What Lies Beneath

The kid steals the show in Wilde's version of Mamet's choppy 'The Cryptogram'

Mark as Favorite

Near the beginning of David Mamet's The Cryptogram, an unhappy 1950s housewife named Donny drops and shatters a teapot. Mamet seems to have swept all those little broken pieces up into his script; even more than usual, his characters' lines break off in mid-thought, or are interrupted by impetuous monosyllabic interjections that go nowhere: "Yes." "Which." "I." "Huh." At most, one character simply repeats another's last few words, creating a herky-jerky kind of poetry peculiar to Mamet, although certain of these elements also find their way into the plays of Harold Pinter and both men owe much to Samuel Beckett.

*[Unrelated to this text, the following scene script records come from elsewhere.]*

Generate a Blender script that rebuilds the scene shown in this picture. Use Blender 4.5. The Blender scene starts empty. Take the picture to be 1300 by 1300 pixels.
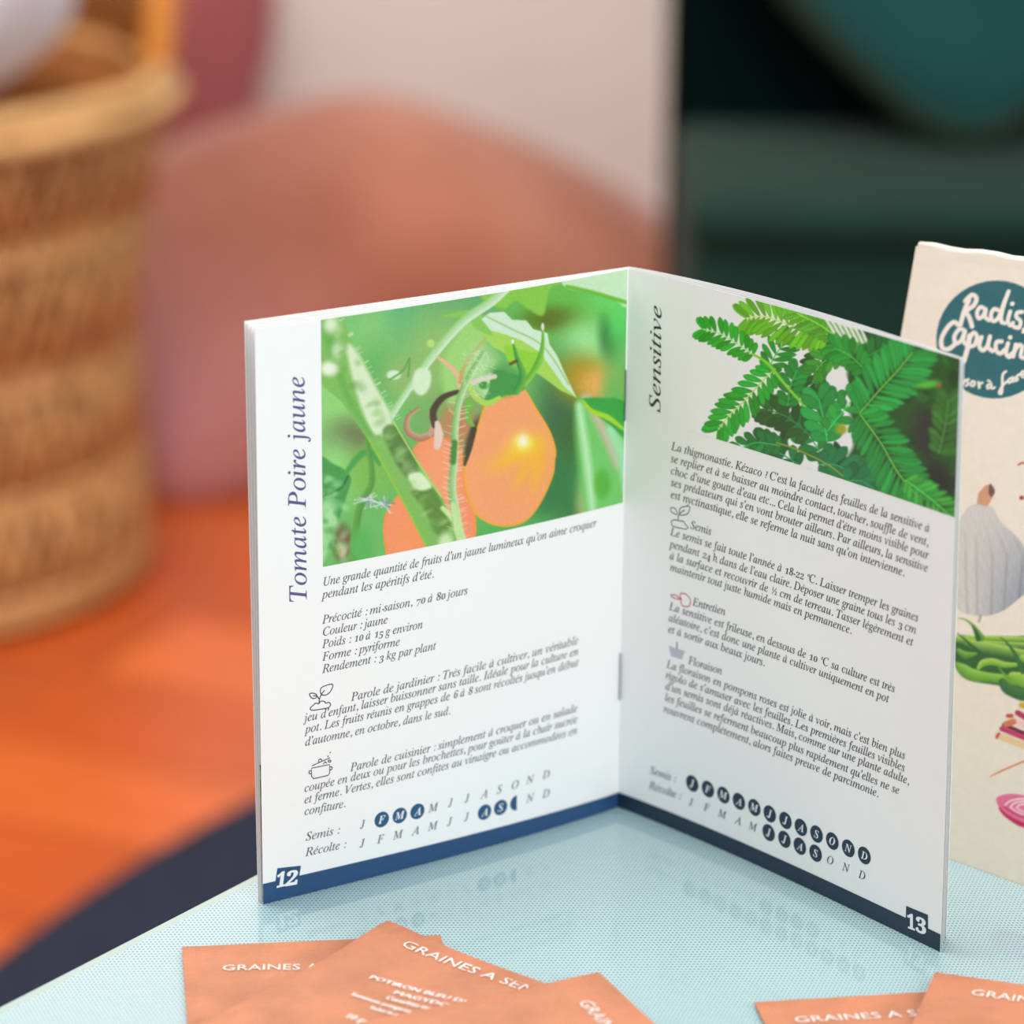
import bpy, bmesh, math, random
import numpy as np
from mathutils import Vector

random.seed(7); rng = np.random.RandomState(11)
S = bpy.context.scene
C = S.collection

# ------------------------------------------------------------------ camera
FPX, PITCH, ROLL = 4255.054, 0.3164597, 0.0090081
CAM = np.array([-.029595, -.823597, .852528])
cp, sp = math.cos(PITCH), math.sin(PITCH)
FW = np.array([0, cp, -sp]); RT = np.array([1., 0, 0]); UP = np.cross(RT, FW)
cr, sr = math.cos(ROLL), math.sin(ROLL)
RT, UP = cr*RT + sr*UP, -sr*RT + cr*UP
cam = bpy.data.objects.new('camera', bpy.data.cameras.new('camera')); C.objects.link(cam)
from mathutils import Matrix
M = Matrix(((RT[0], UP[0], -FW[0], CAM[0]), (RT[1], UP[1], -FW[1], CAM[1]), (RT[2], UP[2], -FW[2], CAM[2]), (0, 0, 0, 1)))
cam.matrix_world = M
cam.data.sensor_width = 36; cam.data.lens = 36*FPX/1300
cam.data.clip_start = .02; cam.data.clip_end = 50
cam.data.dof.use_dof = True
cam.data.dof.focus_distance = .822
cam.data.dof.aperture_fstop = 8.8
cam.data.dof.aperture_blades = 0
S.camera = cam

# ------------------------------------------------------------------ light
S.view_settings.view_transform = 'Standard'; S.view_settings.look = 'None'
S.view_settings.exposure = 0; S.view_settings.gamma = 1; S.view_settings.use_curve_mapping = False
W = bpy.data.worlds.new('daylight'); S.world = W; W.use_nodes = True
W.node_tree.nodes['Background'].inputs[0].default_value = (.90, .96, 1.0, 1)
W.node_tree.nodes['Background'].inputs[1].default_value = .74

def area(name, loc, target, sx, sy, power, col):
    l = bpy.data.lights.new(name, 'AREA'); l.shape = 'RECTANGLE'; l.size = sx; l.size_y = sy; l.energy = power; l.color = col
    o = bpy.data.objects.new(name, l); C.objects.link(o); o.location = loc
    o.rotation_euler = (Vector(target)-Vector(loc)).to_track_quat('-Z', 'Y').to_euler()
    return o
area('area_light', (1.35, -2.3, 1.9), (0, 0, .55), 1.5, 1.5, 42, (1, .99, .98))  # window light from the right front
area('area_light', (-.45, .55, 2.5), (-.05, 2.3, .2), 1.5, 1.5, 52, (1, .96, .92))  # added unseen fill lamp to brighten the back wall, not a window

# ------------------------------------------------------------------ reference-pixel helpers (measuring the photograph)
def ray(x, y): return FW*FPX + RT*(x-650) - UP*(y-650)
def atz(x, y, z): d = ray(x, y); return CAM + d*((z-CAM[2])/d[2])
def aty(x, y, Y): d = ray(x, y); return CAM + d*((Y-CAM[1])/d[1])
def proj(P):
    d = np.asarray(P)-CAM; z = d@FW
    return np.stack([650+FPX*(d@RT)/z, 650-FPX*(d@UP)/z], -1)
TZ = .5                                    # height of the table top

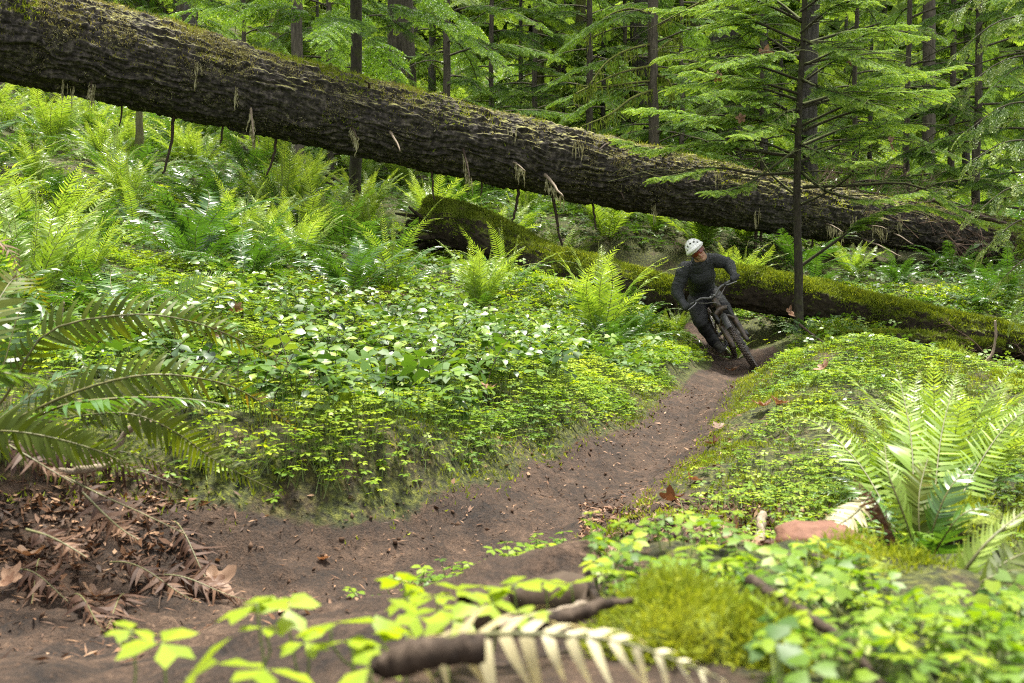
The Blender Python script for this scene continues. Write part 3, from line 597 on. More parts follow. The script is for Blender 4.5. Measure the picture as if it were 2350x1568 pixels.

So the 10-year-old Cryptogram, even more than Mamet's other plays, can be a puzzle of language, meaning and intent. It's by no means impenetrable, though; as usual, riches lurk just below the splintered, gritty surface. A new production at Wilde Playhouse probes what lies beneath about as well as Mamet allows.

Late one evening in 1959 Chicago, a precocious prepubescent boy named John can't--or won't--fall asleep. He's scheduled to go on a coming-of-age camping trip with his father the next day, and is naturally excited about that, but the father hasn't yet come home. John's mother, Donny, brushes off her son's concerns, yet she and a family friend named Del seem to be circling some problem with the father, and circling each other, without letting John in on what's happening.

Soon we learn that the father is abandoning his family. But this isn't the only caddish act we'll see; in the course of the play, Donny will learn she's also been betrayed by Del; Del has been betrayed by the absconding husband; and young John is inadvertently betrayed in small ways by everyone around him.

Revelations are slow to come, though, in this 90-minute play (counting one intermission). Partly that's because of the coded language the adults use but don't completely understand themselves. Partly it's because the well-meaning but not entirely innocent Del tries to divert John by simultaneously over-intellectualizing the situation and turning it into a game. "Because we think a thing is one way doesn't mean that's the way it must be," he intones; before long, he advises John to compete with his father--at this point, John still expects him to return--in an exercise of acute observation, at the end of the day comparing notes to "see whose recollection is most accurate." Ironically, accurate observation is precisely what Del and Donny aren't so good at right now.

Mamet's dialogue is almost impossible to put across convincingly; even the playwright's wife, actress Rebecca Pidgeon, can often sound flat and robotic, and for all we know, they talk like this in bed. So it's no small wonder that sixth-grader Roman Lewis, as John, makes Mamet's lines sound like natural English. Right from the beginning he proves adept at the staccato bursts of words, a believable kid having a believable failure of communication with the adults in his life.

Interestingly, his two highly accomplished adult co-stars took longer to fall into Mamet's rhythms on opening night. But as the tension grew, Roscoe Gaines as Del and Monica Warhola-Lewis (Roman's real mother) as Donny became increasingly adept at the script's linguistic jabs and feints.

Gaines has hardly had a night off the stage since he arrived in Tucson last December, and let's hope he has the stamina to continue for a long time to come. Varying degrees of smugness were built into his three earlier roles around town, but here, Gaines is allowed to find other resources to conceal his character's secrets and insecurities. Surrogate father, lonely homosexual, family friend with complex motivations for his own little act of betrayal--Gaines hints at many aspects of Del's personality without making anything too obvious.

Warhola-Lewis may rely a bit too strongly on an all-purpose exasperation in her early moments, but she soon pulls her emotions into focus, even though her character tends to lash out at the wrong person at the wrong time. Her explosions of hot anger near the play's end are frightening, and her frigid recoveries are even more disturbing.

Director Matt Walley keeps the action moving inexorably (any rhythmic hiccups are Mamet's fault) without rushing and without inciting his cast to overact. If anything, Lewis and Warhola-Lewis could show a little more suspicion, and Gaines could suggest a little more guilt. But Walley and his cast strip away much of the ambiguity of Mamet's ending with chilling effect; you know that as soon as the lights go down, something very bad is going to happen.